A map from the Arctic Permafrost Atlas. Sources: Overduin et al.(2019); Obu et al. (2019). By Levi Westerveld/Grid-Arendal (2023)

It gathers the knowledge from the voices of scientists, Indigenous Peoples, northern residents, and local practitioners to provide a holistic and inclusive view of today’s challenges in the “country of permafrost”.

The atlas contains 176 pages that use maps, words, illustrations, and stories to describe permafrost and the impacts of permafrost thaw on human communities in the Arctic.

More than 150 scientists from 14 countries worked on the development of this atlas doing everything from on-site permafrost research with local communities, to computer simulations to socio-economic analyses.

To give the atlas a human dimension, 9 portrait interviews of people either living or working on permafrost have been included. Instead of photographs of the interviewees, the portraits are accompanied with unique art pieces by Russian indigenous artist Oluko Borjon-Privé.

The atlas was presented at the Arctic Circle Assembly in Reykjavik, Iceland in conjunction with an Exhibition that was set up in collaboration with the International Arctic Science Committee.

One of the strengths of our project is that we don’t focus on one country. You get the sense of the information exchange across the polar communities that gets us out of that unidimensional axis between the South and the North, a permafrost expert and the atlas project coordinator said.

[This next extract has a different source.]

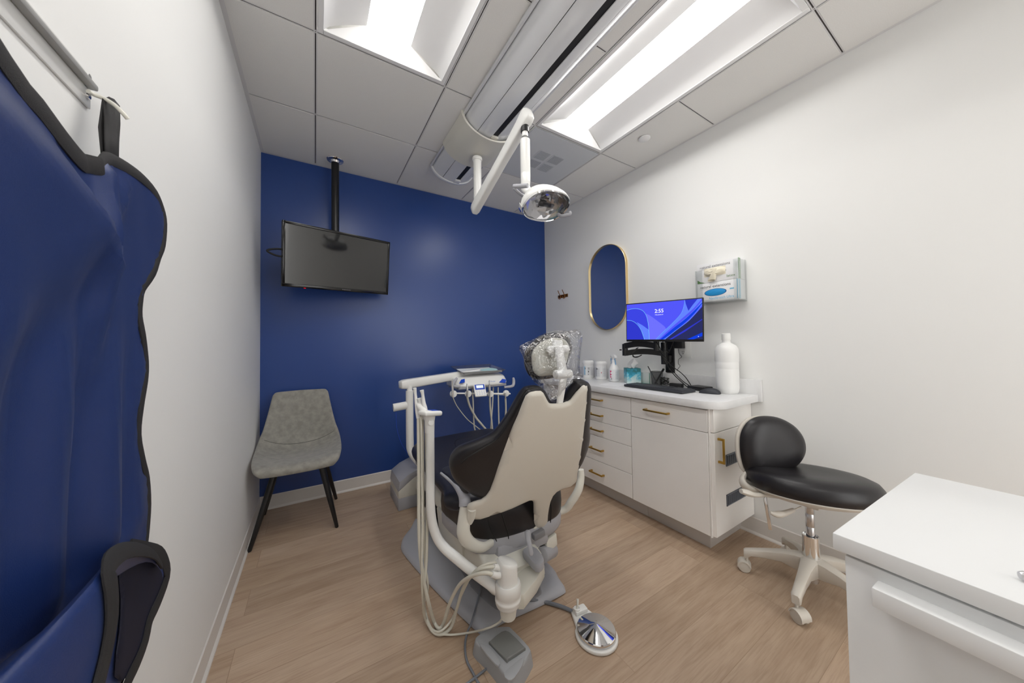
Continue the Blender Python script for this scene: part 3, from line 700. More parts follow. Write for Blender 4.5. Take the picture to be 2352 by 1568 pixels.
part('badge', M().obox((bx-.041, by-.034, CT+.098), (.016, .0008, .016), (math.cos(a_), math.sin(a_), 0), (-math.sin(a_), math.cos(a_), 0)), WHITE, t)
# ---- paper, notepad, teal folder
m = M().prism([V((1.845, 1.76, CT)), V((2.03, 1.815, CT)), V((2.10, 1.655, CT)), V((1.87, 1.59, CT))], (0, 0, .0012))
single('paper_sheet', m, mat('copy_paper', (242,242,244), .6), 'blank white paper sheet lying flat on the counter in front of the tissue box', 'paper')
t = thing('index_card_box', 'white card box with a teal edge standing behind the pencil cup', 'box', (2.205, 1.60, CT))
part('box', M().box((2.185, 1.555, CT), (2.228, 1.655, CT+.085), bev=.002), mat('white_card', (232,236,234), .5), t)
part('teal_edge', M().box((2.165, 1.552, CT), (2.184, 1.66, CT+.003)).box((2.1835, 1.5535, CT+.003), (2.1855, 1.5555, CT+.083)), mat('teal_card', (50,180,150), .5), t)
# ---- pencil cup with pens
px_, py_ = 2.175, 1.485
MESHM = bpy.data.materials.new('black_wire_mesh'); MESHM.use_nodes = True
nt = MESHM.node_tree; bs = nt.nodes['Principled BSDF']; bs.inputs['Base Color'].default_value = (.05, .05, .052, 1); bs.inputs['Alpha'].default_value = .5; bs.inputs['Roughness'].default_value = .4
t = thing('pencil_cup', 'black wire mesh pencil cup on the counter', 'pencil cup', (px_, py_, CT))
part('mesh_wall', M().loft([[V((px_+math.cos(a)*r, py_+math.sin(a)*r, CT+z)) for a in (2*PI*k/28 for k in range(28))] for r, z in ((.034, .002), (.045, .10))], cap=False), MESHM, t)
rim = lambda r, z, q: M().loft([[V((px_+math.cos(a)*(r+q*math.cos(b)), py_+math.sin(a)*(r+q*math.cos(b)), CT+z+q*math.sin(b))) for a in (2*PI*k/28 for k in range(28))] for b in (2*PI*j/8 for j in range(8))], closeloop=True)
part('rim', rim(.045, .10, .0022), BLACKM, t); part('foot', M().cyl((px_, py_, CT), (px_, py_, CT+.003), .035), BLACKM, t)
for lab, a, b, r, mt in (('slim dark pen leaning left out of the pencil cup', (px_-.02, py_-.02, CT+.008), (px_-.015, py_+.062, CT+.138), .0035, mat('graphite_pen', (70,70,74), .4)), ('thick black marker leaning right out of the pencil cup', (px_+.01, py_+.022, CT+.009), (px_+.01, py_-.052, CT+.123), .0065, BLACK)):
    single('pen', M().tube([a, V(a).lerp(V(b), .8), V(a).lerp(V(b), .82), b], [r, r, r*1.2, r*1.15], n=10, smooth=False), mt, lab, 'pen', 'pens in the pencil cup')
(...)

The atlas came out of the Horizon 2020 Nunataryuk research and innovation programme, a European-funded initiative led by the Alfred Wegener Institute in Germany. The project brought together social scientists, physical scientists, economists, Arctic residents, and engineers, among others, to examine permafrost changes in the North.

Nunataryuk means between land and sea in Inuvialuktun, an Inuit language spoken in northern Canada.

Permafrost is ground which remains at temperatures below 0°C for at least two consecutive years. Russia has the world’s largest share: two-thirds of the country’s territory sits on permafrost. Therefore, it is important to maintain international cooperation with Russia to study permafrost and the impacts of permafrost thaw.